Different Cultures in Different Parts of the Organization
If you have a business where people don’t all work together in the same space nearly all the time—either because you have different locations, a big building, extended hours or some combination of all three—you’re going to end up with different cultures in different parts of the organization. That’s not a bad thing in my mind. It’s normal.
One can certainly have one coherent culture across the organization even though one work in six or seven geographic locations. But you’ll find a slightly different version of that culture in Oslo than in Vilnius. And within each of those businesses you’ll find cultural variation between the various departments and shifts.
The key for leaders is not to fight against this diversity, but rather to focus on the positive. What’s your vision of the culture, and what do you need to do to get there? What’s the vision of organizational culture that you’re going after? What actions do you need to take to build the culture you have visioned?
Losing What You Have While Building for the Future
This comes up regularly with organizations that have created the kind of culture that they sought early in their business development.
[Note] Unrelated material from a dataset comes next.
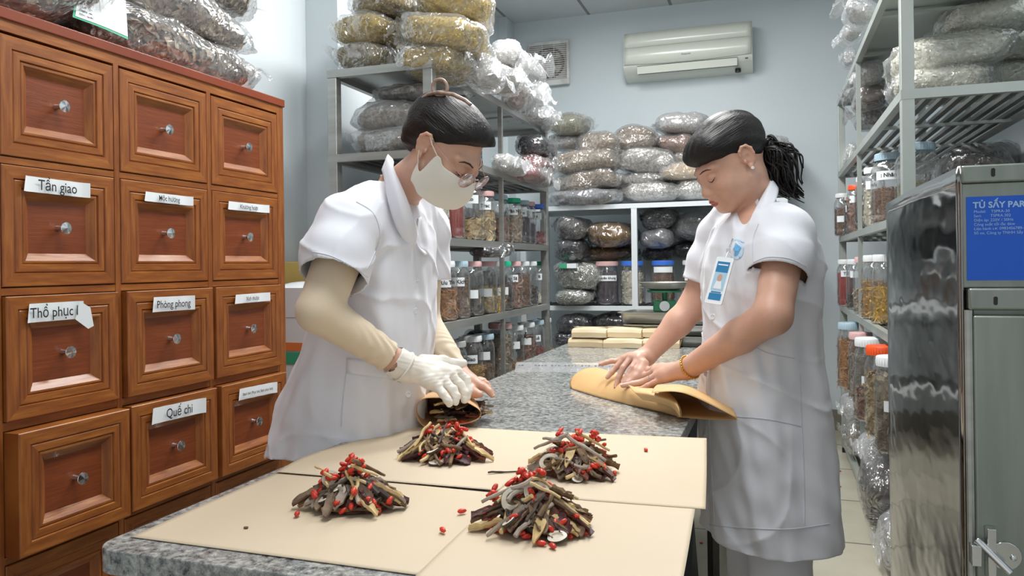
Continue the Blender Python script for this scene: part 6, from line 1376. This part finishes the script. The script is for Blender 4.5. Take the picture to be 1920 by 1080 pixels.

Leaders and/or key long-time staff worry about protecting their culture when growing. Although the concern is valid, I revert to my image of organizations as people. You can worry (and appropriately so) about what’s going to happen to your kid if you let him out of the house. But at some point, they will start going out. And you can’t—nor should you—stop them.
Of far greater value would be to back up to the beginning and start by teaching, visioning, etc. You cannot stop your organization’s culture from evolving. It’s going to change, and next year it will be different than today. The key is to avoid the negative vision—it’s not about what you don’t want to happen to the culture as the organization develops. Growth is a positive thing. The question instead is, “Given the growth that you’re going after and the way the world may change around you, what would the organizational culture of your dreams look like in five years? By writing down the vision of the culture you will create, you are likely to get there.